Sempre que ouço alguém falar que “o processo corre,” intervenho para dizer que “processo não corre, processo tramita.”
Apesar da alta produtividade dos juízes brasileiros, os processos tramitam por anos. São anos para certificar o direito, outros tantos para quantificá-lo e muitos outros para efetivá-lo.
O mais longo de todos, uma possessória de força velha proposta em 1985 pela Princesa Isabel e pelo Conde d’Eu, que discutiu o confisco da residência do casal (hoje conhecida como Palácio Guanabara) após a Proclamação da República, chegou ao trânsito em julgado em 2020.
Esse é um caso incomum, mas é inegável que a duração do processo nem sempre é razoável.
O tempo é normalmente relacionado aos segundos, aos minutos, aos dias, às horas ou aos anos — divisões que devemos sobretudo aos sumérios e aos egípcios. Mas a noção de tempo é dinâmica e não se sujeita a medidas cronológicas.
Fui estagiário num mundo analógico e offline. Ainda não havia internet, processo eletrônico, julgamento virtual, peticionamento eletrônico, citação e intimação eletrônicas, e-mail, WhatsApp, Google, smartphone, tablet, copiar e colar, salvar como, audiência telepresencial, rede social, streaming, aplicativo de transporte, nuvem, nem IA generativa.
Nesse contexto, existia uma maior tolerância com o tempo do processo, entendido como parte do jogo, até porque, nessa época, os autos eram físicos, cada ato processual escrito era datilografado, procurar jurisprudência era um trabalho braçal, peticionar exigia deslocamento ao fórum, e o cliente não trocava mensagens instantâneas com o advogado.
O mundo digital e online, contudo, mudou essa lógica. O tempo da vida acelerou e a sociedade, imersa nessa aceleração, passou a querer respostas rápidas e soluções imediatas. Nesse cenário, a paciência das pessoas com o tempo do processo diminuiu.
Há também uma certa frustração quanto ao impacto das alterações da lei processual na redução do tempo excessivo dos processos. Talvez tenha sido criada uma expectativa irreal.
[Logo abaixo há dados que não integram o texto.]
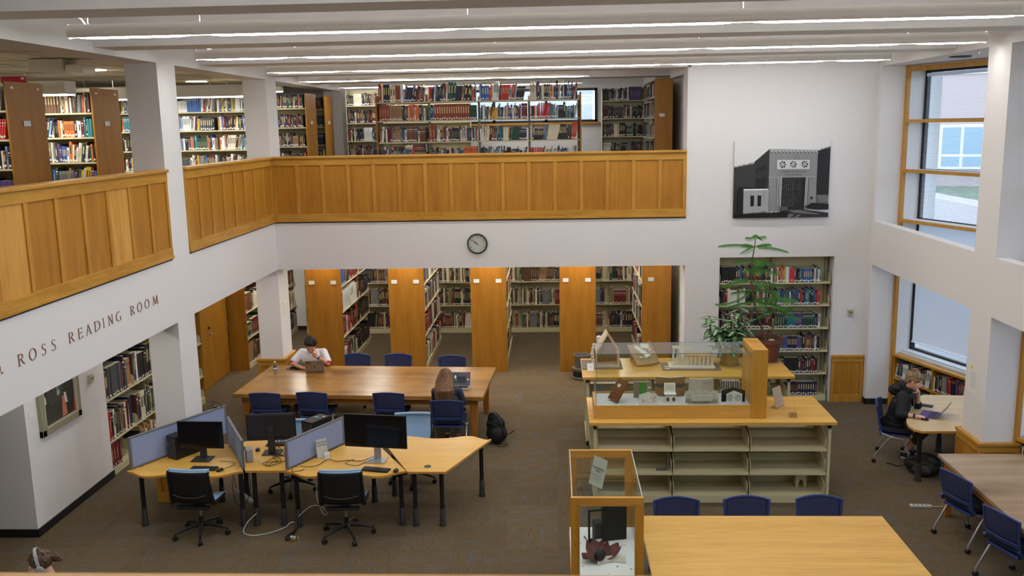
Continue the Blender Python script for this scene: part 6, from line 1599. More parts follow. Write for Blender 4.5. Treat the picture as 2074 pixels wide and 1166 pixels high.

Boa gestão e tecnologia podem fazer mais pelo processo que alterações legislativas, mas o aperfeiçoamento da legislação processual, no seu tempo, pode ser eficaz. Um bom exemplo é a transformação da tutela de urgência ocorrida nas últimas décadas.
Por muitos anos, a tutela cautelar reinou sozinha e não era requerida com a facilidade de hoje. Exigia-se a propositura de uma ação cautelar típica ou atípica, preparatória ou incidental. Tutelas satisfativas eram muitas vezes requeridas travestidas de cautelares e, comumente, eram indeferidas.
Com a reforma de 1994, foi introduzida a tutela antecipada, ao menos com essa nomenclatura, e, com o CPC de 2015, os requisitos da cautelar e da antecipada foram unificados, o processo cautelar autônomo e os procedimentos cautelares específicos foram abolidos, e a tutela de urgência passou a ser requerida em qualquer instância sem maiores formalidades.
Faltou disciplinar melhor a tutela de urgência antecedente, mas é inegável que houve uma evolução num instrumento processual responsável por acelerar a eficácia imediata das decisões judiciais.
Seja como for, não se deve vilanizar o tempo do processo - que não se confunde com o excesso de tempo. Processo demanda tempo porque deve respeito ao contraditório, para que as provas sejam corretamente produzidas e devidamente analisadas, e para que a sua decisão seja adequadamente fundamentada.
Quando se diz que o juiz não tem o dever de consulta para decidir sobre incompetência absoluta ou sobre pressupostos recursais, o tempo do processo é desrespeitado.
Da mesma forma, quando são analisados apenas os argumentos ou as provas “suficientes para a formação do convencimento do julgador,” sem que sejam examinados todos os argumentos e provas que poderiam objetivamente infirmar a conclusão adotada, o tempo do processo é desrespeitado.
Ou ainda, quando a sustentação oral é impositivamente substituída pelo envio de um documento (arquivo de áudio ou de vídeo), impedindo que se apresentem, em tempo verdadeiramente real, os argumentos essenciais e os esclarecimentos pontuais, o tempo do processo é desrespeitado.
Como disse José Saramago, “Não tenhamos pressa, mas não percamos tempo.” Processo exige tempo, que deve ser razoável, mas o tempo do processo nem sempre corresponde ao tempo apressado da vida.